Mit gutem Grund wurde die Frage der möglichen Konditionierung von Wölfen von den Abgeordneten erneut aufgegriffen, was endgültig die Unkenntnis des Befragten in diesem Bereich nachwies, Zitat: „Konditionierung bedeutet, dass ein Wolf lernen muss, dass immer dann etwas passiert, wenn er sich einem Zaun nähert. Wenn ein solcher Wolf aber geschossen wird, laufen die Wölfe zur nächsten Herde, die schlecht geschützt ist, und reißen dort Nutztiere. Mit Maßnahmen einer Vergrämung lassen sich Wölfe mit Sicherheit nicht konditionieren.“ Mit dieser Feststellung von höchster Stelle müssen sich alle Vertreter der Länder und Kreisbehörden fragen, welchen Sinn überhaupt jede Maßnahme des Herdenschutzes - außer dem direkten Abschuss von Wölfen - an jeglicher Weidetierhaltung machen soll. Und es geht weiter, denn wenn es um das Verhalten gegenüber Menschen geht, sollte man es doch einmal mit der Vergrämung versuchen.
Dies sind nur einige charakteristische Beispiele aus der Fragerunde des Ausschusses ohne die Absicht der Vollständigkeit. Wem der Sinn nach weiteren Anekdoten und Unsäglichkeiten steht, der möge im Vorabzug des Protokolls nachlesen.
Es bleibt die bittere Erkenntnis, dass der Wolf und der Umgang mit ihm in diesem Ministerium und insbesondere in einem ebenso unkundig, wie dogmatisch besetzten Referat nicht gut aufgehoben ist. Es sei in der Wolle gefärbten Artenschützern jederzeit zugestanden, dass sie den Erhalt wirklich gefährdeter Arten mit Zähnen und Klauen verteidigen.
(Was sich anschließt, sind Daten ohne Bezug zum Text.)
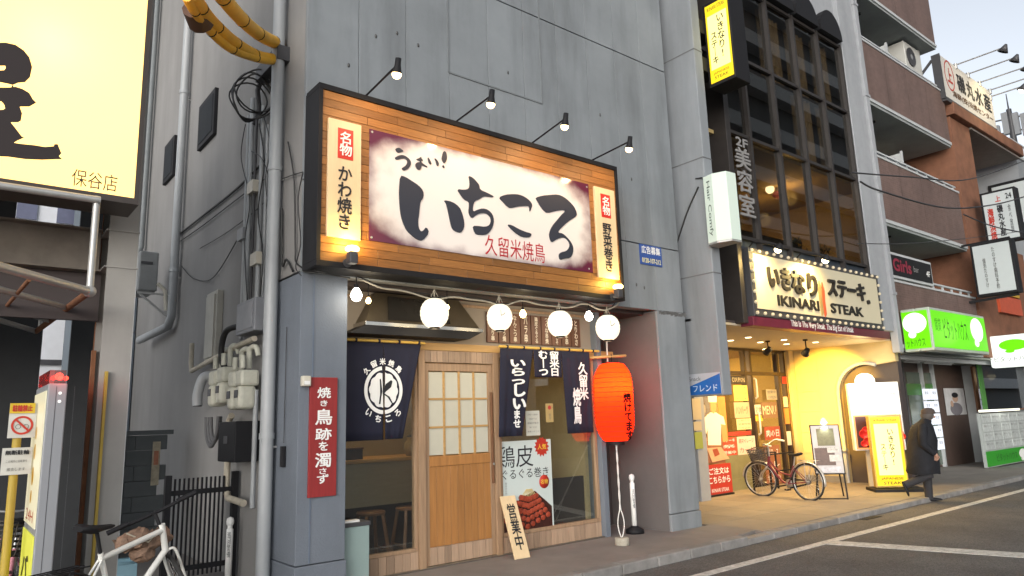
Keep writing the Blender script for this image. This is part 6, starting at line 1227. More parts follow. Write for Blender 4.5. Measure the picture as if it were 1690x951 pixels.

Sie leisten damit einen ebenso großen Beitrag zur Biodiversität wie engagierte Herdbuchzüchter, die alte und seltene Haustierrassen erhalten. Letztere werden in der Diskussion gerne vergessen und bei ihnen steht der Wolf möglicherweise nicht nur vor dem Zaun. Was eben solche Artenschützer nur schwer begreifen und womit sie deshalb nicht umgehen können, sind in unserer Kulturlandschaft erfolgreiche Arten, die bestens geeignet sind, ein über Generationen entstandenes - zugegeben künstliches - Gleichgewicht zu kippen. Der Wolf ist nur ein Beispiel dafür, aber er kann, um das Zitat eines hohen Naturschutzfunktionärs zu benutzen, zum Lackmustest für den Artenschutz werden.
Das heute mit dieser Aufgabe betraute Bundesministerium wird diesen Test in dieser Besetzung nicht bestehen.